Data supplied:
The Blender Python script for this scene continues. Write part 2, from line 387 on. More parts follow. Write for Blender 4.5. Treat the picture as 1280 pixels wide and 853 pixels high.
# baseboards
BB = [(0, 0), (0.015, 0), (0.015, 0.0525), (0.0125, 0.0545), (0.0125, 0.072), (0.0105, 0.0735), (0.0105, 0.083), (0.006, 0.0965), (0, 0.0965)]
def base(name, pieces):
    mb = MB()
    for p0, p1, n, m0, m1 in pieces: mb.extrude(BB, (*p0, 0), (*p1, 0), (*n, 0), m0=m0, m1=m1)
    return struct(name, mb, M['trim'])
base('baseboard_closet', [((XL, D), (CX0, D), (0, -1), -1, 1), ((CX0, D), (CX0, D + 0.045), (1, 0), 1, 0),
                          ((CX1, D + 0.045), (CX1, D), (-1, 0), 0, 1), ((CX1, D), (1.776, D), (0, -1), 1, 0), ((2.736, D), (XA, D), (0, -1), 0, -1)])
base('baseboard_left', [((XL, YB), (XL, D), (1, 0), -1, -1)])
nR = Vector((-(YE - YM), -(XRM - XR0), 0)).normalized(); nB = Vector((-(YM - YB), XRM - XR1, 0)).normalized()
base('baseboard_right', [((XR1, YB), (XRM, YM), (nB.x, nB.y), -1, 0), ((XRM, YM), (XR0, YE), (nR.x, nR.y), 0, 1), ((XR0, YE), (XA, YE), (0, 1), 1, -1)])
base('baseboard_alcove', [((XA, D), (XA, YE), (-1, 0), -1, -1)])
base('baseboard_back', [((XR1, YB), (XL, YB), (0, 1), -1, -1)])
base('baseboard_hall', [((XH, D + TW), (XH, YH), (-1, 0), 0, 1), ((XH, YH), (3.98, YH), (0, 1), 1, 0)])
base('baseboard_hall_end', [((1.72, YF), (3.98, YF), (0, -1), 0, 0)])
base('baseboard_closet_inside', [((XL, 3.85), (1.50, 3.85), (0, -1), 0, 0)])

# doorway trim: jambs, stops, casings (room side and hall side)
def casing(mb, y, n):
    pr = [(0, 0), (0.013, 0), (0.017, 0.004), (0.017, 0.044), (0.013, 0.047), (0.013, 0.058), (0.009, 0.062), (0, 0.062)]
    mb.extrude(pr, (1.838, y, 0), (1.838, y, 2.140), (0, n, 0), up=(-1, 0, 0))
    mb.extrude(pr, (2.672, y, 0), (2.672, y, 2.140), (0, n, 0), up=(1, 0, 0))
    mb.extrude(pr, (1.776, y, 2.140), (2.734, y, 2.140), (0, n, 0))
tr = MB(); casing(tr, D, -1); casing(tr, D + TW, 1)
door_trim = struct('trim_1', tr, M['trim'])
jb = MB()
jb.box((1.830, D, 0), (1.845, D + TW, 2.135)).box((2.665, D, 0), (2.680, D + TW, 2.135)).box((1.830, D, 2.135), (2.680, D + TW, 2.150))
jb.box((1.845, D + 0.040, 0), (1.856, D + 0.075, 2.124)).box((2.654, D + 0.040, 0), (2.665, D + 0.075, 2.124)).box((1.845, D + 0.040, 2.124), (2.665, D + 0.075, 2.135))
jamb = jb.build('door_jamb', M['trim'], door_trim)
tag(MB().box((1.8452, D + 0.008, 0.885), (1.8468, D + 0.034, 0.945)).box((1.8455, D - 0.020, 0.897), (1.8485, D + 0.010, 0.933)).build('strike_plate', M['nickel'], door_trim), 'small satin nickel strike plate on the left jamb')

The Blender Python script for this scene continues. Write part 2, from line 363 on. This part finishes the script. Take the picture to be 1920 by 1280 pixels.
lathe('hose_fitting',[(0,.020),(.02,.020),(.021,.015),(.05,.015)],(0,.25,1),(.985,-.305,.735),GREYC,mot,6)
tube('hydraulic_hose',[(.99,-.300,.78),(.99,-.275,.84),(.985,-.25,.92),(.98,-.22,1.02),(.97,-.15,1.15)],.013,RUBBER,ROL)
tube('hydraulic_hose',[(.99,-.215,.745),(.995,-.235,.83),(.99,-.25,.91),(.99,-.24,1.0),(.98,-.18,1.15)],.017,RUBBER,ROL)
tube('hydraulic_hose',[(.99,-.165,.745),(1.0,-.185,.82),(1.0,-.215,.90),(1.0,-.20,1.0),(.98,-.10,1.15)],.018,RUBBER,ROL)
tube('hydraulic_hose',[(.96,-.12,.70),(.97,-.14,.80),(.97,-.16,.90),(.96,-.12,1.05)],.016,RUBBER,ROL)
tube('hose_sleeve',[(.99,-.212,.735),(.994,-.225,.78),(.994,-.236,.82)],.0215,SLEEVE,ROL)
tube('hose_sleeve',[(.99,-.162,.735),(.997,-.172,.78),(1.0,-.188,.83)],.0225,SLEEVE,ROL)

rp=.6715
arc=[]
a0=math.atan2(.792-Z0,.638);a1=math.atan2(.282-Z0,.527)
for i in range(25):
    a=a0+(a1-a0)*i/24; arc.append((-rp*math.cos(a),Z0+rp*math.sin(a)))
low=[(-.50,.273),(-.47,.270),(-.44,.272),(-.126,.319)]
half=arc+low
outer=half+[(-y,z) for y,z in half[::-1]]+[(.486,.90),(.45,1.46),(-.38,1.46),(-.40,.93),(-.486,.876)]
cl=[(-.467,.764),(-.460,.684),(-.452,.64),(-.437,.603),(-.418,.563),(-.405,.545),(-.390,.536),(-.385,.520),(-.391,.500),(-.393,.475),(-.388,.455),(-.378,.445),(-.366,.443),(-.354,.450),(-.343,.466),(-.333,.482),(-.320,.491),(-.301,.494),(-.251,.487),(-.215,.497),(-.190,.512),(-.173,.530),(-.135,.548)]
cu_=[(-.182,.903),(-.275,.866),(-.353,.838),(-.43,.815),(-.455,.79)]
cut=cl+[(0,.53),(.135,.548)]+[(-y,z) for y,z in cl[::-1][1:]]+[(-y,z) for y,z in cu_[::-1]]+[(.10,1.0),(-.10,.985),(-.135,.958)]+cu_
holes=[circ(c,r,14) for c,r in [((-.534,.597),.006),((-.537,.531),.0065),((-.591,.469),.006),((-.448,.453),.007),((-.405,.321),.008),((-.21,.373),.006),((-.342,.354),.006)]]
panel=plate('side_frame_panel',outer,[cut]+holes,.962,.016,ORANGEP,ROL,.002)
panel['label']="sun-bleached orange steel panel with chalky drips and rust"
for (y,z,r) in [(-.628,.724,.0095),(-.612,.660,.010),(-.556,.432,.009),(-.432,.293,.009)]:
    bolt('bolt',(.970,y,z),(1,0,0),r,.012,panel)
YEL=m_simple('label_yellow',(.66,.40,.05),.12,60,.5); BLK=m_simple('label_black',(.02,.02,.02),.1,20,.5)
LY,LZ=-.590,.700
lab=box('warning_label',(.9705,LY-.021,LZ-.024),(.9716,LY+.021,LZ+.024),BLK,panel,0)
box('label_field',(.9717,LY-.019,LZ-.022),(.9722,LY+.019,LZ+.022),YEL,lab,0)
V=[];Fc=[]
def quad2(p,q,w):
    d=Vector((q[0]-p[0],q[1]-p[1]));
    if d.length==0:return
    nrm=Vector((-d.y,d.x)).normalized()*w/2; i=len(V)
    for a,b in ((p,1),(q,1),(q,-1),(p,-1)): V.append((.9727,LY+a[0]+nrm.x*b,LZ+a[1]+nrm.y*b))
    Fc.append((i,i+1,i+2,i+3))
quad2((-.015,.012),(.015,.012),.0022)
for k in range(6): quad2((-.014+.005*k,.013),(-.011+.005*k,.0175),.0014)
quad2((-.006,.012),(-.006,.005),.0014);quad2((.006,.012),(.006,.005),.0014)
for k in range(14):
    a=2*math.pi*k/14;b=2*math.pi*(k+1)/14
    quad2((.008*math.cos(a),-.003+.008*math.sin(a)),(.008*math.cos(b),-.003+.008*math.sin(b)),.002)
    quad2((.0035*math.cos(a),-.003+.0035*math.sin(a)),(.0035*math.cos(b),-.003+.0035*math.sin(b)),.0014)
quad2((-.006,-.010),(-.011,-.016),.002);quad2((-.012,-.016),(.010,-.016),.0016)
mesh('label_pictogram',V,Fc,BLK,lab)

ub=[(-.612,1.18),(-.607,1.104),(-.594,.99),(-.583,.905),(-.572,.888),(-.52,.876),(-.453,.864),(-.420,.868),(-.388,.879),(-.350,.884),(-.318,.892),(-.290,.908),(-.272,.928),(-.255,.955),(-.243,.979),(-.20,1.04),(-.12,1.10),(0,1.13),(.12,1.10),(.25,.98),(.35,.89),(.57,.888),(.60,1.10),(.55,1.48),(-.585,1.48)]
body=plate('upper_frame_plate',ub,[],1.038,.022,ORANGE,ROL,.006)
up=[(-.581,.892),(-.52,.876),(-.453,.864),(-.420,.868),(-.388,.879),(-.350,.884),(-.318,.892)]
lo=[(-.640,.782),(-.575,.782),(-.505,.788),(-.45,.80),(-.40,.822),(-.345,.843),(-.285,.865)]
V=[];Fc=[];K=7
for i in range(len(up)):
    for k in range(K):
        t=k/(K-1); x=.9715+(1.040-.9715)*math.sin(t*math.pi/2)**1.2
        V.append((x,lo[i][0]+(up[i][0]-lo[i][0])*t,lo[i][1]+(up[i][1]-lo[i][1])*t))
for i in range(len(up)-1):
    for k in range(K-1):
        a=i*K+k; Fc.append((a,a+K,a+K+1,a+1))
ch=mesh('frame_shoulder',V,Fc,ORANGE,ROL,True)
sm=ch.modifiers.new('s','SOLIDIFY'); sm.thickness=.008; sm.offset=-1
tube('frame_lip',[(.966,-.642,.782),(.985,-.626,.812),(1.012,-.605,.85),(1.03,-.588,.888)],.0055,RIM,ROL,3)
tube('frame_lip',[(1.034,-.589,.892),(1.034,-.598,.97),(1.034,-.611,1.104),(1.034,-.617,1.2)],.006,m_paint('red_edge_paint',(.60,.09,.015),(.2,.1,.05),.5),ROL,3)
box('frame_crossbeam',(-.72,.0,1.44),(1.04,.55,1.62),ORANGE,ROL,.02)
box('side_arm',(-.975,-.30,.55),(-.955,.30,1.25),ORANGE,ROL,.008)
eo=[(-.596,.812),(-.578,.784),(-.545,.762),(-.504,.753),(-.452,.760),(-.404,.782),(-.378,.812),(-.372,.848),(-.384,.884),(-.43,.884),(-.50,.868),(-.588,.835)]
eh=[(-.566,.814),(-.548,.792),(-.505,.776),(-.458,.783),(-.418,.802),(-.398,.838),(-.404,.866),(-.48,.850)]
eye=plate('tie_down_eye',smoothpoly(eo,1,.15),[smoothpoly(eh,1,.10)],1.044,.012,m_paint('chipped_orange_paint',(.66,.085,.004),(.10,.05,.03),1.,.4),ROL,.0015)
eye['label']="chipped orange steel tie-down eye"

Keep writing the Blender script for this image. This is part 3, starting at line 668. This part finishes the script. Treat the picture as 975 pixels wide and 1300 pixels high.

Objective:
Everything from the first line of the data through the line containing "3.85), (0, -1), 0, 0)])" should be echoed exactly. Add nothing.

Correct answer:
The Blender Python script for this scene continues. Write part 2, from line 387 on. More parts follow. Write for Blender 4.5. Treat the picture as 1280 pixels wide and 853 pixels high.
# baseboards
BB = [(0, 0), (0.015, 0), (0.015, 0.0525), (0.0125, 0.0545), (0.0125, 0.072), (0.0105, 0.0735), (0.0105, 0.083), (0.006, 0.0965), (0, 0.0965)]
def base(name, pieces):
    mb = MB()
    for p0, p1, n, m0, m1 in pieces: mb.extrude(BB, (*p0, 0), (*p1, 0), (*n, 0), m0=m0, m1=m1)
    return struct(name, mb, M['trim'])
base('baseboard_closet', [((XL, D), (CX0, D), (0, -1), -1, 1), ((CX0, D), (CX0, D + 0.045), (1, 0), 1, 0),
                          ((CX1, D + 0.045), (CX1, D), (-1, 0), 0, 1), ((CX1, D), (1.776, D), (0, -1), 1, 0), ((2.736, D), (XA, D), (0, -1), 0, -1)])
base('baseboard_left', [((XL, YB), (XL, D), (1, 0), -1, -1)])
nR = Vector((-(YE - YM), -(XRM - XR0), 0)).normalized(); nB = Vector((-(YM - YB), XRM - XR1, 0)).normalized()
base('baseboard_right', [((XR1, YB), (XRM, YM), (nB.x, nB.y), -1, 0), ((XRM, YM), (XR0, YE), (nR.x, nR.y), 0, 1), ((XR0, YE), (XA, YE), (0, 1), 1, -1)])
base('baseboard_alcove', [((XA, D), (XA, YE), (-1, 0), -1, -1)])
base('baseboard_back', [((XR1, YB), (XL, YB), (0, 1), -1, -1)])
base('baseboard_hall', [((XH, D + TW), (XH, YH), (-1, 0), 0, 1), ((XH, YH), (3.98, YH), (0, 1), 1, 0)])
base('baseboard_hall_end', [((1.72, YF), (3.98, YF), (0, -1), 0, 0)])
base('baseboard_closet_inside', [((XL, 3.85), (1.50, 3.85), (0, -1), 0, 0)])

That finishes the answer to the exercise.